LED
Elements of LED technology
Generation of light
In an LED lamp (light-emitting diode) there are, besides negative electrons (-), the positive charges (+). These opposing charges generate, upon their neutralisation, visible light and heat. The LED energy balance is approximately 20% light and 80% heat, i.e. there is hardly any heat radiation in the form of IR light.
The heat produced must, however, be discharged from the semi-conductor material elsewhere, by means of active or passive cooling.
That LED technology does
not involve any thermal load for the luminaire system is, therefore, not correct.
Colour temperature of light
There are two LED type classes: one for ‘warm’ and one for ‘cold’ LED colour temperatures
How is white light produced?
There are two practices applied for generating white light from coloured LEDs.
With the first variant, the light of a blue LED is converted into white light with the help of a conversion layer (mostly phosphorus). The second possibility is the RGB principle and in this case red, green and blue LEDs are mixed to produce white light.
Binning
The method for the formation of colour classes and light flux classes in LED production is called ‘binning’.
A ‘bin’ comprises several LEDs of approximately identical light colour temperature and/or identical light fluxes. Quality-orientated producers design their bins on a very narrow-mesh basis in order to keep the variance of colour temperatures within one bin as low as possible. Binning is a time-consuming and costly process – quality has its price.
Dimmability
LED equipment can be dimmed easily and its colour temperatures (in the case of RGB LEDs) are infinitely adjustable. With this characteristic they provide new approaches for dynamic lighting concepts.
In addition, the full luminous flux of the LED is immediately available upon switching-on, while a discharge lamp only reaches 100% of the output with increasing heating.
Temperatur chacteristic and product life
The light flux of an LED rises almost linearly with the power consumption.

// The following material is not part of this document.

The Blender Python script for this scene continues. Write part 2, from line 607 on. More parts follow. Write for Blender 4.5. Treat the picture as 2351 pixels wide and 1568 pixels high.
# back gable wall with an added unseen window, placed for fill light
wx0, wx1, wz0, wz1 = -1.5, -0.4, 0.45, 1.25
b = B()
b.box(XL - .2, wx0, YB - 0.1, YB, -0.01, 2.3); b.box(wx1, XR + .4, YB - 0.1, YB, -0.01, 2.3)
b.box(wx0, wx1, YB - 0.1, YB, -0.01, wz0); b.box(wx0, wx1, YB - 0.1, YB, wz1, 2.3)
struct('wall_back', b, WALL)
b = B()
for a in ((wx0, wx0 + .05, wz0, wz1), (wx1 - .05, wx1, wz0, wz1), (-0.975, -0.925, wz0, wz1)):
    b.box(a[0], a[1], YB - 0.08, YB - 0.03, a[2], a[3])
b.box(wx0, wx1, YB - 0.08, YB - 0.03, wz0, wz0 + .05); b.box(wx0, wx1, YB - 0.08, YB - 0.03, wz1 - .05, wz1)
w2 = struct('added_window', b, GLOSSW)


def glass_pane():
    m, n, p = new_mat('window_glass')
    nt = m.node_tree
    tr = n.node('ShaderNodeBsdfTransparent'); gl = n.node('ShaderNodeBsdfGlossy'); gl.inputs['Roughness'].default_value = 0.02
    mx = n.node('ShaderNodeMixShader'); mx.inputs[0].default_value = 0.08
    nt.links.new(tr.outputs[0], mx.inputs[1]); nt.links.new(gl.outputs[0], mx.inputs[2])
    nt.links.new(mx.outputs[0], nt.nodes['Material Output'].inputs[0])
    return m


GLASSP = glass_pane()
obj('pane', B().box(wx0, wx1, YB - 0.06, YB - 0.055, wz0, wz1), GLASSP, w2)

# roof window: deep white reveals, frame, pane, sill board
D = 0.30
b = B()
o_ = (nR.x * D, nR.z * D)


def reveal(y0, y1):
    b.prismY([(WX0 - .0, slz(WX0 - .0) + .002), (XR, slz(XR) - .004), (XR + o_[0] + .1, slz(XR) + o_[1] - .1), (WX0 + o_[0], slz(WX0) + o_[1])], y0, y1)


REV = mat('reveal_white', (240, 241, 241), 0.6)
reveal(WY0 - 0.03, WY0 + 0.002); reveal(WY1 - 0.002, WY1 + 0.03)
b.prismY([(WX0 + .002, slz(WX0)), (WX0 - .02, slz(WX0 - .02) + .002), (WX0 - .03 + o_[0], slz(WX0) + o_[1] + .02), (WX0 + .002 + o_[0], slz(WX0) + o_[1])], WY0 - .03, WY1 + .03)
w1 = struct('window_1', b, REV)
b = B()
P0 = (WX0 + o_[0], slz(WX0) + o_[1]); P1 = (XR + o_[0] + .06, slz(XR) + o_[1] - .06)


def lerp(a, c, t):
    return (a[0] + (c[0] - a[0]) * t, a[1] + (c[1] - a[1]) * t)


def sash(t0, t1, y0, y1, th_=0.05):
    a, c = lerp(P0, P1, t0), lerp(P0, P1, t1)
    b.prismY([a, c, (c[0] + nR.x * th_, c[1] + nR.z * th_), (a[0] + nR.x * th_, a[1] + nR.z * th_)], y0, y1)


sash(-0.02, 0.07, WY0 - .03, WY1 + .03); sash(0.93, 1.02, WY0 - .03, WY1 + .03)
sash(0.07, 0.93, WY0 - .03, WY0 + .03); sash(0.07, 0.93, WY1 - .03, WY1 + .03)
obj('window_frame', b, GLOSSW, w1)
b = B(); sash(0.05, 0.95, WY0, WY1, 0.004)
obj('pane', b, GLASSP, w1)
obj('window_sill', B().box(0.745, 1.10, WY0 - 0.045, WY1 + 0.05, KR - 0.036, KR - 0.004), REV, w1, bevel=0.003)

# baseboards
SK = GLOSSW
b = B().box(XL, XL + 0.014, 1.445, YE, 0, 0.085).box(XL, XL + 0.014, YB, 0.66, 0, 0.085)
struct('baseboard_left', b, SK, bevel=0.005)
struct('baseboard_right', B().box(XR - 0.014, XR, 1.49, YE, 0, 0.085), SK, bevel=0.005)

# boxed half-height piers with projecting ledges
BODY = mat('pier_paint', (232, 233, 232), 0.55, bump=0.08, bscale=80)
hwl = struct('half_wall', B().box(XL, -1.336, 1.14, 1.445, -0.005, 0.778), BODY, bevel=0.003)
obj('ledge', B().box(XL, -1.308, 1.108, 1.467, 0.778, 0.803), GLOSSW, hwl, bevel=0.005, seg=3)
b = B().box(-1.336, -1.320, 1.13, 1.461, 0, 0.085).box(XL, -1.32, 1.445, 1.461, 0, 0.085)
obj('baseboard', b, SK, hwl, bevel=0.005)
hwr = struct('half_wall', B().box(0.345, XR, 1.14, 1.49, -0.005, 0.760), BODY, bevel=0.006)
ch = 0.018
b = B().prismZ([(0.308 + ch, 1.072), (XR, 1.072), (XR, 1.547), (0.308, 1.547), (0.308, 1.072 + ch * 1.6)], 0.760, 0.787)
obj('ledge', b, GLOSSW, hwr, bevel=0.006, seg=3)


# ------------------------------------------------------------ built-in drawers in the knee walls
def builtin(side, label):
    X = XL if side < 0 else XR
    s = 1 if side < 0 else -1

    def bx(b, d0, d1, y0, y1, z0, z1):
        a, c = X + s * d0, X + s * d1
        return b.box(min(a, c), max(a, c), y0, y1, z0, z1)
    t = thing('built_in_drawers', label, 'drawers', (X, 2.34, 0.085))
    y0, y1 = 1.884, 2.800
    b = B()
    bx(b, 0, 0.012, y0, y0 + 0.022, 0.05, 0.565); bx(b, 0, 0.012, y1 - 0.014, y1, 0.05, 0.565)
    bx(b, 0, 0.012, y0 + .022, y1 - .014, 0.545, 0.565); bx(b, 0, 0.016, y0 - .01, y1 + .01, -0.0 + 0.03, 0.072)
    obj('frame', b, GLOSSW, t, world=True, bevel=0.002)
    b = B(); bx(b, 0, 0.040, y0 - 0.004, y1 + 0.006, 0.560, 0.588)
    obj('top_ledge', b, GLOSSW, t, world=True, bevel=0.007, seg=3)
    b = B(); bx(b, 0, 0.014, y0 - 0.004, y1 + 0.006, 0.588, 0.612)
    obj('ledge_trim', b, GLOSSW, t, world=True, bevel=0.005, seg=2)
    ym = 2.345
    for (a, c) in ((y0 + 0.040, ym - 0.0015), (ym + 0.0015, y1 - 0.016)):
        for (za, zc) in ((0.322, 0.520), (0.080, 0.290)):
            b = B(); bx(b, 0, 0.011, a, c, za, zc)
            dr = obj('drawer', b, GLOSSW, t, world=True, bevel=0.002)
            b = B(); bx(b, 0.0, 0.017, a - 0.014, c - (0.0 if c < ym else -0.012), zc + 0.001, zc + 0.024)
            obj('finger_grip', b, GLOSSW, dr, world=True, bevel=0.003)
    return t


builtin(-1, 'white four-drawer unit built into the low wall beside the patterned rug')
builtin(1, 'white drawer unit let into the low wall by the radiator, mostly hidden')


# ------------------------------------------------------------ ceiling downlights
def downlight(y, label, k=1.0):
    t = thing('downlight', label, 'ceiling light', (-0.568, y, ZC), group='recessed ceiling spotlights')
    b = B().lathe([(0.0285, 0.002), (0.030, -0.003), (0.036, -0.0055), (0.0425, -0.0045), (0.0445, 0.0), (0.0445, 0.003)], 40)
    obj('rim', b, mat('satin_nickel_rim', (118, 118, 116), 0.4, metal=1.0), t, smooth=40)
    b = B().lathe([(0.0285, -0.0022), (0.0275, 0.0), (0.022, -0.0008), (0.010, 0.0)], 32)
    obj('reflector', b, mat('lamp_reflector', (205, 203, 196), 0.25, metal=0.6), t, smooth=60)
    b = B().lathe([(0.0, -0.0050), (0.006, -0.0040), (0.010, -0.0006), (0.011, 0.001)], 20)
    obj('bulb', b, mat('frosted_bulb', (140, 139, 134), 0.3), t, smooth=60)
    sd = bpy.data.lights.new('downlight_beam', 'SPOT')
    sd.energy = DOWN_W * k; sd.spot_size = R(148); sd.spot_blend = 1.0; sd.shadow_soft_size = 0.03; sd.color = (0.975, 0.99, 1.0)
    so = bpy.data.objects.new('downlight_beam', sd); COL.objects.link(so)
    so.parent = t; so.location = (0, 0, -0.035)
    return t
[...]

Unlike an HIT lamp which, with increasing heating up also emits more light, the light flux of the LED drops off with increasing heating up, as does the product life.
The mean product life of the LED chip, often stated as being 100,000 hrs, plays only a subordinate role in lighting practice. What is important here is the definition of the drop in the light flux over the service life of an LED. This results in real effective product lives of 35,000 – 50,000 hours. In order to achieve this target value, good heat management is an absolutely essential prerequisite.
Brilliance
To produce brilliance, point-shaped light sources are required. With an overcast sky and fog high illuminance can in fact be measured, but overall a diffuse light distribution suppresses any brilliance.
Conventional lamps using halogen/and HID technology have a narrowly defined light centre and are particularly suited to producing brilliants cones of light via exact reflectors.
LED units of higher lumen packages have, in comparison with these point-shaped light sources, as a rule, larger effective reflex surfaces. Seen from this point of view, reflector development also needs to be adjusted to this form of light generation.